## SOURCE EXCERPT
↓↓↓
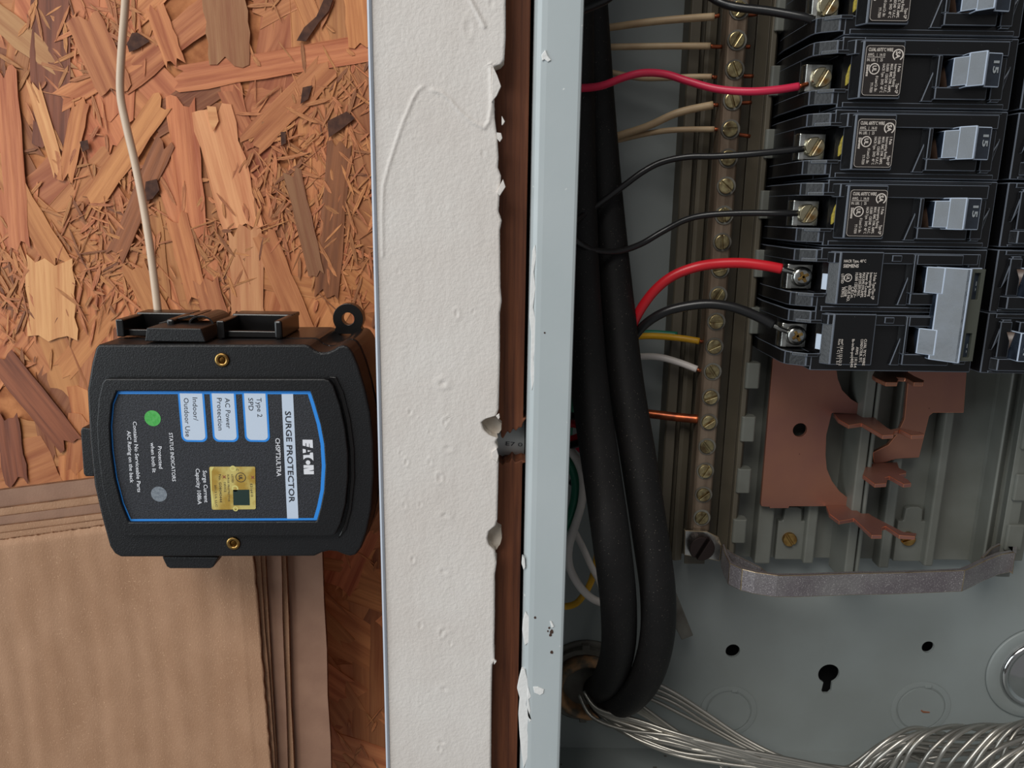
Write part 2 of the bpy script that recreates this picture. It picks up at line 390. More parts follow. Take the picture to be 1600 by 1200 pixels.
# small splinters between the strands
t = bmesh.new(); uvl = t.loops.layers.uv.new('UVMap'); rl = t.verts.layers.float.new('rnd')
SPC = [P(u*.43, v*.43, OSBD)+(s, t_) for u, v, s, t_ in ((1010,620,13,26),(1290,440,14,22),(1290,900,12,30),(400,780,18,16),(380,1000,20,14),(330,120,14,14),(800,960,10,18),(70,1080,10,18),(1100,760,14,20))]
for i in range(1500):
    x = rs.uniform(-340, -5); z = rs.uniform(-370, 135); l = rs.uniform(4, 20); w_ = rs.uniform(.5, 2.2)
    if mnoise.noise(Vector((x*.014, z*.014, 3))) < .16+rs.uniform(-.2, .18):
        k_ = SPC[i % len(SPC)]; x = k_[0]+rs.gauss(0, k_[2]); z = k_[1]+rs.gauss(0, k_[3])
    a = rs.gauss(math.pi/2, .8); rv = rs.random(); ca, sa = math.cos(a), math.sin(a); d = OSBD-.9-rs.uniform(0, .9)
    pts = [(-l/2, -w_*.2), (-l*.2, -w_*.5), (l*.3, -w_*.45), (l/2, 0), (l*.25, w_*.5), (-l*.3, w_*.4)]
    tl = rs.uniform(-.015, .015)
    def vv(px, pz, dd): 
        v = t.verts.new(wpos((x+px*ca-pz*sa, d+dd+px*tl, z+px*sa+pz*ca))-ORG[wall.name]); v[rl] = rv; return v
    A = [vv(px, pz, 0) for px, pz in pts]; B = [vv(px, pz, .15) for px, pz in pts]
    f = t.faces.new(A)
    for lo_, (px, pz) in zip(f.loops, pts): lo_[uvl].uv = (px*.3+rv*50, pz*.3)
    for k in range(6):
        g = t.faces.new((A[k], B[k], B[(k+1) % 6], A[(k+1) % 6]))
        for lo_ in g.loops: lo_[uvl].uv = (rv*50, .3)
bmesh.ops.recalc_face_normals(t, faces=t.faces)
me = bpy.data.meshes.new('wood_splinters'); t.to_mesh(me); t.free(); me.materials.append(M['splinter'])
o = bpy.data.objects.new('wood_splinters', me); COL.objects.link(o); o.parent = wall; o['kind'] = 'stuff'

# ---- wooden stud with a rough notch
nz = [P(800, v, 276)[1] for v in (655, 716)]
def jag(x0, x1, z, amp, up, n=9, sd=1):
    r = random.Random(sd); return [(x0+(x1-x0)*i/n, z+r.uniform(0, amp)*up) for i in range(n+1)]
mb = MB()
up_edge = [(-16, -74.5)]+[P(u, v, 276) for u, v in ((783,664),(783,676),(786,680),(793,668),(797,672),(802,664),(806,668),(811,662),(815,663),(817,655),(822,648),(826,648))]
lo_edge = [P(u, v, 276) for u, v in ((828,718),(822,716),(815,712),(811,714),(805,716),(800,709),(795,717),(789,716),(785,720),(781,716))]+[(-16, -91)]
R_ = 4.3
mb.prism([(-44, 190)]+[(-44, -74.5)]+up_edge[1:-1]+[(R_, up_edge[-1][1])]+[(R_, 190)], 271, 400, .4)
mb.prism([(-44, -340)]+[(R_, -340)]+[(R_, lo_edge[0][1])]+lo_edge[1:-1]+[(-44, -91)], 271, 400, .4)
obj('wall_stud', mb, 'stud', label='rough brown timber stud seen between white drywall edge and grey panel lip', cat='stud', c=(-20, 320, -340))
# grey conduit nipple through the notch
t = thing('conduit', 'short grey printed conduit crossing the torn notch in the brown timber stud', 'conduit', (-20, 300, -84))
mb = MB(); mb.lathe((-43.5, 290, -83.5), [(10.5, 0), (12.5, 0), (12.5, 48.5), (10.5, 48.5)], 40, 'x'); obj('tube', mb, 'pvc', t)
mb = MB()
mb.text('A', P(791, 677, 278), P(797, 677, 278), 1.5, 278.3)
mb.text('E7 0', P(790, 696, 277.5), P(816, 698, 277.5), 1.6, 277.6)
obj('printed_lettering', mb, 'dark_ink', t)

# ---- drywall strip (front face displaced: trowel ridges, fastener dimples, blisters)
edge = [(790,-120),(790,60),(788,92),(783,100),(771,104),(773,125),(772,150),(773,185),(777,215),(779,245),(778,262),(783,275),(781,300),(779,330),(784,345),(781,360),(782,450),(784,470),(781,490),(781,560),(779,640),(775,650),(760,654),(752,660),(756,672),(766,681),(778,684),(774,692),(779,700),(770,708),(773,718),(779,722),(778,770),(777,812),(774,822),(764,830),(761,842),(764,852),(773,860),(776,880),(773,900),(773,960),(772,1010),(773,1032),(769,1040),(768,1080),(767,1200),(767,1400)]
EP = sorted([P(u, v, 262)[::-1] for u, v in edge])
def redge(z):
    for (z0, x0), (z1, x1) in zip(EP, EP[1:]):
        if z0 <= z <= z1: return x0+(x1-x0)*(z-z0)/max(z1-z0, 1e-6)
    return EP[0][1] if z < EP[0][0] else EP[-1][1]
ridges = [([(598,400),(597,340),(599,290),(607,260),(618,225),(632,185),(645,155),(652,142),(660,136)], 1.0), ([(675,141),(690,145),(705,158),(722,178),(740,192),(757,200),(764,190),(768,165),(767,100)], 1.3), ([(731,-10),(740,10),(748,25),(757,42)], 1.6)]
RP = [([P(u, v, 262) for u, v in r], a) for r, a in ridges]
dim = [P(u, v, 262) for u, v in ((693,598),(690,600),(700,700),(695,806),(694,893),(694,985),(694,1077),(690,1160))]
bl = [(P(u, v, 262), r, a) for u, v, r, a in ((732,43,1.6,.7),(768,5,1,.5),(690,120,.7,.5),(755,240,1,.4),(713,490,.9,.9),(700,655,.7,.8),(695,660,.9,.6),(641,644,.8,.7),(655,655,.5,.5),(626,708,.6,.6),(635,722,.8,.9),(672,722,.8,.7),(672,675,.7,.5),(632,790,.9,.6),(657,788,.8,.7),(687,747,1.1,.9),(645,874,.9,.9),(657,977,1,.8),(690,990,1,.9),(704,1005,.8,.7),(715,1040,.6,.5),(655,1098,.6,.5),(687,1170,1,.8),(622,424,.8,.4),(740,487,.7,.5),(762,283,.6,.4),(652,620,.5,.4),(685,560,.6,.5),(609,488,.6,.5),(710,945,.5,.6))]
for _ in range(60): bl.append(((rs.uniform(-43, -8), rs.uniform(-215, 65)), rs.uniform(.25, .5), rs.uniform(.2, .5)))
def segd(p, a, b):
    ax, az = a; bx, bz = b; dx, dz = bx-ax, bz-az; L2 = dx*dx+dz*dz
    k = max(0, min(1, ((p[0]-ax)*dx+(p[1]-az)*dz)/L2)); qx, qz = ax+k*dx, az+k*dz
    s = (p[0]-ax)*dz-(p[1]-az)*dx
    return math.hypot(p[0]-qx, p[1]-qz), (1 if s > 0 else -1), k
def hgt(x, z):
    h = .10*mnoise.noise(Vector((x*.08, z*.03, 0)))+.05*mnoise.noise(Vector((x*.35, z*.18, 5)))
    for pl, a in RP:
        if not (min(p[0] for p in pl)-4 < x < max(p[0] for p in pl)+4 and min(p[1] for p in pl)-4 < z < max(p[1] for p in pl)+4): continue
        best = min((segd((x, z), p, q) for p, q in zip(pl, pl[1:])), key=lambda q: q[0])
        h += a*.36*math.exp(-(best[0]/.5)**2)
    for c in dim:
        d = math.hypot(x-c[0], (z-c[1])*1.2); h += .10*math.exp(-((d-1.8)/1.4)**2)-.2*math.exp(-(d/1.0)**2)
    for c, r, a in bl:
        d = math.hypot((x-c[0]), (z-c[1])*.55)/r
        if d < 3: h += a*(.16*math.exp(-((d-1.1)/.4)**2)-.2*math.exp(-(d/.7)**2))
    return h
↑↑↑
Restate exactly, please, only the lines between the start of the data and the line containing "o = bpy.data.objects.new('wood_splinters', me);", both ends included, skipping the pictures.

Write part 2 of the bpy script that recreates this picture. It picks up at line 390. More parts follow. Take the picture to be 1600 by 1200 pixels.
# small splinters between the strands
t = bmesh.new(); uvl = t.loops.layers.uv.new('UVMap'); rl = t.verts.layers.float.new('rnd')
SPC = [P(u*.43, v*.43, OSBD)+(s, t_) for u, v, s, t_ in ((1010,620,13,26),(1290,440,14,22),(1290,900,12,30),(400,780,18,16),(380,1000,20,14),(330,120,14,14),(800,960,10,18),(70,1080,10,18),(1100,760,14,20))]
for i in range(1500):
    x = rs.uniform(-340, -5); z = rs.uniform(-370, 135); l = rs.uniform(4, 20); w_ = rs.uniform(.5, 2.2)
    if mnoise.noise(Vector((x*.014, z*.014, 3))) < .16+rs.uniform(-.2, .18):
        k_ = SPC[i % len(SPC)]; x = k_[0]+rs.gauss(0, k_[2]); z = k_[1]+rs.gauss(0, k_[3])
    a = rs.gauss(math.pi/2, .8); rv = rs.random(); ca, sa = math.cos(a), math.sin(a); d = OSBD-.9-rs.uniform(0, .9)
    pts = [(-l/2, -w_*.2), (-l*.2, -w_*.5), (l*.3, -w_*.45), (l/2, 0), (l*.25, w_*.5), (-l*.3, w_*.4)]
    tl = rs.uniform(-.015, .015)
    def vv(px, pz, dd): 
        v = t.verts.new(wpos((x+px*ca-pz*sa, d+dd+px*tl, z+px*sa+pz*ca))-ORG[wall.name]); v[rl] = rv; return v
    A = [vv(px, pz, 0) for px, pz in pts]; B = [vv(px, pz, .15) for px, pz in pts]
    f = t.faces.new(A)
    for lo_, (px, pz) in zip(f.loops, pts): lo_[uvl].uv = (px*.3+rv*50, pz*.3)
    for k in range(6):
        g = t.faces.new((A[k], B[k], B[(k+1) % 6], A[(k+1) % 6]))
        for lo_ in g.loops: lo_[uvl].uv = (rv*50, .3)
bmesh.ops.recalc_face_normals(t, faces=t.faces)
me = bpy.data.meshes.new('wood_splinters'); t.to_mesh(me); t.free(); me.materials.append(M['splinter'])
o = bpy.data.objects.new('wood_splinters', me); COL.objects.link(o); o.parent = wall; o['kind'] = 'stuff'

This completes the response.